Bakan belirlenen rakamın gerekçesini şöyle açıkladı: “Türkiye’nin büyümesini sürdürmesi önceliğimizdir.” Bu gerekçeyle hükümet o unutulmaz film repliğindeki gibi “yaptım ama bir sorun bakalım, niye yaptım?” demiş oluyor. “Türkiye ekonomisinin büyümesi için sizi aç bırakıyoruz” diyerek adeta aklımızla dalga geçiyor.

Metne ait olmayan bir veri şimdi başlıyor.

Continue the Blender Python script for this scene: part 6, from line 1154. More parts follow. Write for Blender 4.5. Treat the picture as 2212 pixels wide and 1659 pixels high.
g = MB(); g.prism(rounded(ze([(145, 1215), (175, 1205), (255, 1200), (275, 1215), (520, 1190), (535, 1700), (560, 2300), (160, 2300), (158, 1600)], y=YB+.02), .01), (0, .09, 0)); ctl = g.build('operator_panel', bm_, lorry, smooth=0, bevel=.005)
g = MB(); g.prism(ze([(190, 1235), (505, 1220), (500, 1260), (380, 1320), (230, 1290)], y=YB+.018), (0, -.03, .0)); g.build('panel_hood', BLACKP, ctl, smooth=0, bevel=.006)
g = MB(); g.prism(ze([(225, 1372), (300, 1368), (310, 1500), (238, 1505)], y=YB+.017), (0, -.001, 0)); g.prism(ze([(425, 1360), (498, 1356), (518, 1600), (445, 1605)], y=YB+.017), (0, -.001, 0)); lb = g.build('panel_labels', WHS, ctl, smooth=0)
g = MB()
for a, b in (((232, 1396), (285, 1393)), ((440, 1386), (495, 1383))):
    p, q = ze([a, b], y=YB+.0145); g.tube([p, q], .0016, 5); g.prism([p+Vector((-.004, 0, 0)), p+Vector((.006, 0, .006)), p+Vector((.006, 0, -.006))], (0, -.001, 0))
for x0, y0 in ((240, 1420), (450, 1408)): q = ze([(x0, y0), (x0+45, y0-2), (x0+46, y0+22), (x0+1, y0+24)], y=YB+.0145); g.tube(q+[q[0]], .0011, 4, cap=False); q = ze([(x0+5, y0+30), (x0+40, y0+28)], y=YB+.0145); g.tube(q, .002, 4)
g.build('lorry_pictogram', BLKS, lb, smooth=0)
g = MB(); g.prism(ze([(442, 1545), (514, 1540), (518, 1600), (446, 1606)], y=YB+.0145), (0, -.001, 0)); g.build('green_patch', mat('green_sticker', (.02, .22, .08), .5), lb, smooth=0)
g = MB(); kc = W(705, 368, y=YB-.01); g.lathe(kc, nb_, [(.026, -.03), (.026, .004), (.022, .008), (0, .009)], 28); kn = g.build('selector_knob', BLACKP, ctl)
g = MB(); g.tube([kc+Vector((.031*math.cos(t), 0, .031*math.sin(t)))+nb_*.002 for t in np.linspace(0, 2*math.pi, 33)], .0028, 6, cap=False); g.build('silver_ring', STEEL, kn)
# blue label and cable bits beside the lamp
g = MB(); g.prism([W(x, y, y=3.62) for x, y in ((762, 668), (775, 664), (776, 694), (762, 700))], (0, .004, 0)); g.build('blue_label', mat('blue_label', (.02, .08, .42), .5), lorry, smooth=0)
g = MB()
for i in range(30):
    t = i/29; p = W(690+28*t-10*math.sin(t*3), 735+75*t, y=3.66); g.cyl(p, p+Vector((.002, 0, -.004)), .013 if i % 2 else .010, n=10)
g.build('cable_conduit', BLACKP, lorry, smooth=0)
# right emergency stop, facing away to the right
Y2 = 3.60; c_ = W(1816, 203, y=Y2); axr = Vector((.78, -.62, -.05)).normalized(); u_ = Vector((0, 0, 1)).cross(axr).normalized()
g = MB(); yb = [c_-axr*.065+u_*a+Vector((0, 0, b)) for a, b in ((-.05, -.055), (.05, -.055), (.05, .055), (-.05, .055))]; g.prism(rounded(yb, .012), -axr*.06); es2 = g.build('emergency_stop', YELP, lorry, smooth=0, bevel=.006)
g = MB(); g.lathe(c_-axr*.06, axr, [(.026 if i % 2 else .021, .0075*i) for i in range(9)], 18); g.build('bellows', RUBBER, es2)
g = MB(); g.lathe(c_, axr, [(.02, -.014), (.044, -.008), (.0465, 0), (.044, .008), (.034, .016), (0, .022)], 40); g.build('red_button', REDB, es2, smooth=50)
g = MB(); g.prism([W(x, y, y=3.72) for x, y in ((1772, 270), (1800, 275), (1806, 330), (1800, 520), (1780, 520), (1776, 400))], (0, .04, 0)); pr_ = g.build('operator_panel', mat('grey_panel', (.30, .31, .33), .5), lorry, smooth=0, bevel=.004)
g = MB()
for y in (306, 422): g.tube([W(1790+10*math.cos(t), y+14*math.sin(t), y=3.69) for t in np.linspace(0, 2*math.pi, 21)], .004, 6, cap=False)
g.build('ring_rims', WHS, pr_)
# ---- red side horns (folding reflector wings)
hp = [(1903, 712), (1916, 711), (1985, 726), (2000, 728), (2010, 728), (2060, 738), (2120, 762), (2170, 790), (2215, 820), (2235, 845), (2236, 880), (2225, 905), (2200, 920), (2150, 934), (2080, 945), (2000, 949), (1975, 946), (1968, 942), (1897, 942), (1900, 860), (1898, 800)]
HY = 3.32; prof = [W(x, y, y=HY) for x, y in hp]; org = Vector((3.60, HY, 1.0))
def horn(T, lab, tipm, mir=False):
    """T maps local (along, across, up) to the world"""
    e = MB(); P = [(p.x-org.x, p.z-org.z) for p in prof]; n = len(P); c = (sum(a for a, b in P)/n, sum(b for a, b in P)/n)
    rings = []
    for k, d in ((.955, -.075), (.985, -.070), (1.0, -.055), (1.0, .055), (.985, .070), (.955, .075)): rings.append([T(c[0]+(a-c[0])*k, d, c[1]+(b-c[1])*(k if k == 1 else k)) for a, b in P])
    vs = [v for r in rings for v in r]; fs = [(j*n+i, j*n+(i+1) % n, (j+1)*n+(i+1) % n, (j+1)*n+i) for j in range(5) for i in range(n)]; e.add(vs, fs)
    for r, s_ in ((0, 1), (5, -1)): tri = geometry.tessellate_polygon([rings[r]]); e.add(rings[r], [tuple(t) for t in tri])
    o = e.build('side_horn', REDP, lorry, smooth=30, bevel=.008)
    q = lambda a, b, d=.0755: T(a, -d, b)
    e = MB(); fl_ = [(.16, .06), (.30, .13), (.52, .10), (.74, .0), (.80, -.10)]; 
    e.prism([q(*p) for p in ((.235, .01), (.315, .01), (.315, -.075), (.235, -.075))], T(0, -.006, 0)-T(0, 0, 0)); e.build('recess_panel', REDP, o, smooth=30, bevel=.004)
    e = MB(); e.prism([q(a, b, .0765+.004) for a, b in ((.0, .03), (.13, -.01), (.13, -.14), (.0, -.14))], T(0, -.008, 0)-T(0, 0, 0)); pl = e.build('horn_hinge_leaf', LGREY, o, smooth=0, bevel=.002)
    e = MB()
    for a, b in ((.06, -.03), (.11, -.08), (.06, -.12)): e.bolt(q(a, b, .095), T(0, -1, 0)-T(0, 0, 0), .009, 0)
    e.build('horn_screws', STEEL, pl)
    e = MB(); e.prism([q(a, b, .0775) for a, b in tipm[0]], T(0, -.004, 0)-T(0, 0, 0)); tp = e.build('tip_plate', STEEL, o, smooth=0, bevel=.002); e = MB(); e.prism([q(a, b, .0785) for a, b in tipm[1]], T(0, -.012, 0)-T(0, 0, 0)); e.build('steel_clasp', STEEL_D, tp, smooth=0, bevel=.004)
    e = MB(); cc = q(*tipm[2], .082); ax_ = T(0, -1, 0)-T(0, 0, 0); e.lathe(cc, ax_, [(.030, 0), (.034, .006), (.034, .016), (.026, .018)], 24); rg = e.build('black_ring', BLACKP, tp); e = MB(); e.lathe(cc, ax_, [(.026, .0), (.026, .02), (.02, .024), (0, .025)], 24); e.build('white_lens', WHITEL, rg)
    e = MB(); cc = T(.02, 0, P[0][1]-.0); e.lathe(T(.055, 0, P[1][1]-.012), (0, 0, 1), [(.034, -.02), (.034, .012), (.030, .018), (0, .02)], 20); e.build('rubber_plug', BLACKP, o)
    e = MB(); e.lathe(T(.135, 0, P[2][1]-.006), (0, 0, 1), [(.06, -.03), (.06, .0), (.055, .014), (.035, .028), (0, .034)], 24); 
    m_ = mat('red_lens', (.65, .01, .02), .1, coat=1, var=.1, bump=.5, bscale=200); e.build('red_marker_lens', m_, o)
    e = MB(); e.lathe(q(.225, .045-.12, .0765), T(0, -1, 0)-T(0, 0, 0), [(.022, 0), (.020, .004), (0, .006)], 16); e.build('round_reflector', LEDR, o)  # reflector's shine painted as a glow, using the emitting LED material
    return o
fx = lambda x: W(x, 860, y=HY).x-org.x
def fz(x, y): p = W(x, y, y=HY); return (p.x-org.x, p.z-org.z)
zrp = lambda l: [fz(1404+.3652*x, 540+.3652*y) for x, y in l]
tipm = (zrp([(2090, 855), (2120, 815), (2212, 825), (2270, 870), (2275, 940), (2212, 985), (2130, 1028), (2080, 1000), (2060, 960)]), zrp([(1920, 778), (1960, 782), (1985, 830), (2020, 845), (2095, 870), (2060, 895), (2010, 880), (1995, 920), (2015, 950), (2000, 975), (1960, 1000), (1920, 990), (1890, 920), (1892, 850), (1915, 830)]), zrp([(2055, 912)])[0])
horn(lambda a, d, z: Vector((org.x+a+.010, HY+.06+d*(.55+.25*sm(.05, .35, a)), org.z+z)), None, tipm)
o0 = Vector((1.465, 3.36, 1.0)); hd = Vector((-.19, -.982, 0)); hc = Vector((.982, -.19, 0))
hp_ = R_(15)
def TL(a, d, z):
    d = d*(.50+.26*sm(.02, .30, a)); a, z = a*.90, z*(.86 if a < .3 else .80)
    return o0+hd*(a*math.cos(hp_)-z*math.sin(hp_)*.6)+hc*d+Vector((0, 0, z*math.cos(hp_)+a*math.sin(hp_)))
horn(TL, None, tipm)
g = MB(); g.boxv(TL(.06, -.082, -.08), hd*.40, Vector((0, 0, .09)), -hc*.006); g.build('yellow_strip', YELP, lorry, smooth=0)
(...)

Oysa asgari ücretin belirlendiği günlerde Türkiye ekonomisinin kaydettiği büyüme gündemde geniş yer bulmuştu. Hükümetin adeta davul zurnayla duyurduğu rakamlara göre, yılın üçüncü çeyreğinde %11’lik bir büyüme gerçekleşmişti ve beklenen yıllık büyüme oranı da %7,4 civarında olacaktı. Hükümet “Türkiye’yi kimse durduramaz, büyümeye devam edeceğiz” diye peş peşe açıklamalar yapıyor. Bu büyümeden dolayı herkesin gurur duyması gerektiğini söylüyor. Ama malum, ne gurur ne de 1603 lira karın doyurmuyor! Ekonominin büyümesi işçinin derdine derman olmuyor; zengin daha zengin oluyor, yoksul daha yoksul hale geliyor.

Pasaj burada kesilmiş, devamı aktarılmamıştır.